Is March of the Penguins out? It's not playing anywhere in Chicago.
Xander ,'First Date'
Buffista Movies 4: Straight to Video
A place to talk about movies--old and new, good and bad, high art and high cheese. It's the place to place your kittens on the award winners, gossip about upcoming fims and discuss DVD releases and extras. Spoiler policy: White font all plot-related discussion until a movie's been in wide release two weeks, and keep the major HSQ in white font until two weeks after the video/DVD release.
Saw Mysterious Skin today. It was very disturbing, and had some consistency issues, but was mostly very well done. The acting was especially notable, especially the main guy whose name I'm currently forgetting.
MT should always be a goth girl, but next time it should be in a movie I can enjoy the look, less surrounded by the pain.
Penguins is opening relatively slow, according to their website. Chicago's not getting it for two more weeks--it's only in NY and LA right now.
Tommyrot - That article forgot some of the (admittedly few) actually good ones. The Addams Family movies were spectacular - better than the show ever was. And, of course the Star Trek movies.
I also hear there's something coming out in September, based on some little watched quickly cancelled sci-fi show. It's gonna bomb.
And it's only at 2 theatres in NYC. Sadly, neither is the independent theatre with the comfy seats, big screens, and convenient-to-my-subway-line location, so DH and I went to a double feature of Film Forum's "Paramount Before the Code" series. Which was fabulous. This week is Trouble in Paradise and Blonde Venus. I hope we'll have time to go back at least once more.
I finally saw Night of the Living Dead, the 30th Anniversary Edition with added footage. It was pretty good, and I'm so glad it ended the way it did, with the very last survivor being shot because he was mistaken for a zombie. I didn't know if the movie would go there, and it did. Rock.

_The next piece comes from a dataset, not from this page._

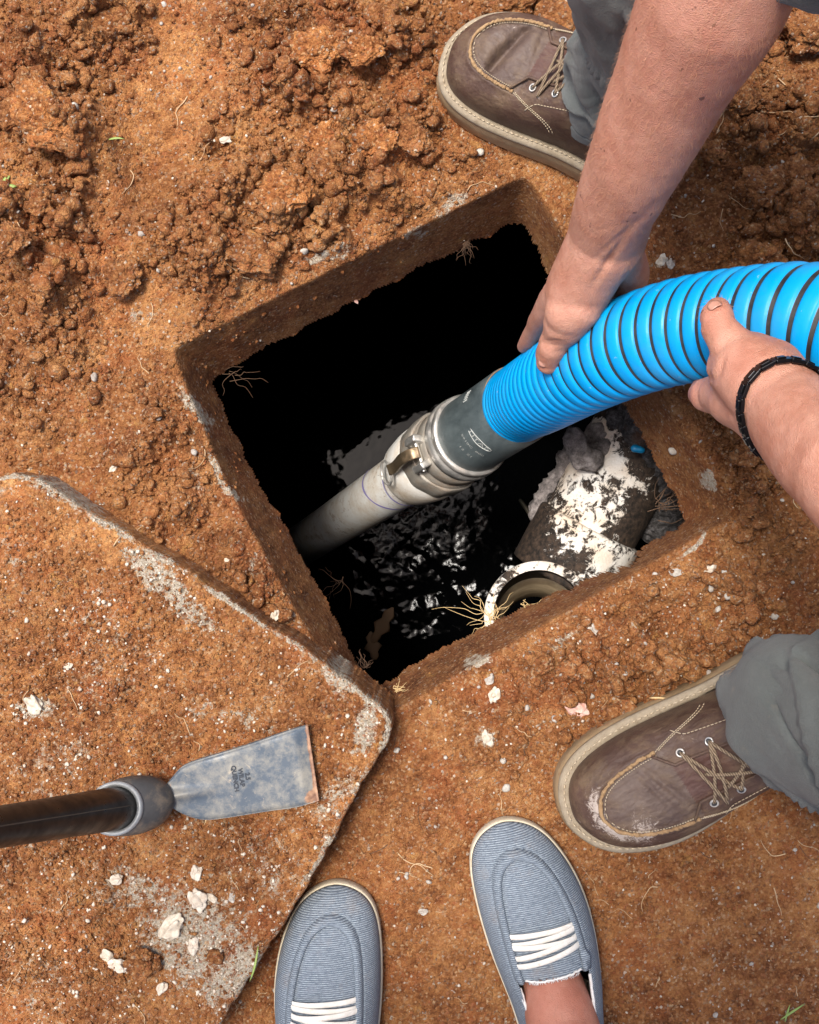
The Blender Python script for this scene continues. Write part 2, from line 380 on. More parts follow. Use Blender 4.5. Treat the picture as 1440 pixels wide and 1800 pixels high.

There was some baaaaad acting, though (even in the added footage), and that one guy looked like Rob Corddry. Barbra is like the most annoying character in the history of ever.
I agree that the Addams family movies were amazing. I'm not sure that the Star Trek movies count in relation to the article, as it seems to be concerning itself with long-after remakes, using a different cast. In the same vein, I don't think it counts Serenity or the X-Files movie, since they, too, use the same cast as the show. The examples seem to be a different genre from those.
Night of the Living Dead was a pretty brilliant movie, packaging a strong social message inside a B-movie wrapper. It's theme of lynch mobs and such spoke to me a little more than the attack on crass consumerism in Dawn of the Dead.
Of course, we just watched Shaun of the Dead and I laughed my ass off (not literally, because that would be too easy a diet plan), so please understand I adore the zombie movie.
Very special episode: The movie
I have nightmares about the big screen version of “Blossom.”
Too, too funny. That show is always going to be remembered for having a Very Special Episode every week, isn't it?
While I think the author missed (perhaps purposefully to prove his point) the Addams Family movies as examples of how to do it right, Maverick is the only movie named that I'd really disagree about. And even that is retroactively tainted for me by starring Sexist McCrucifixion.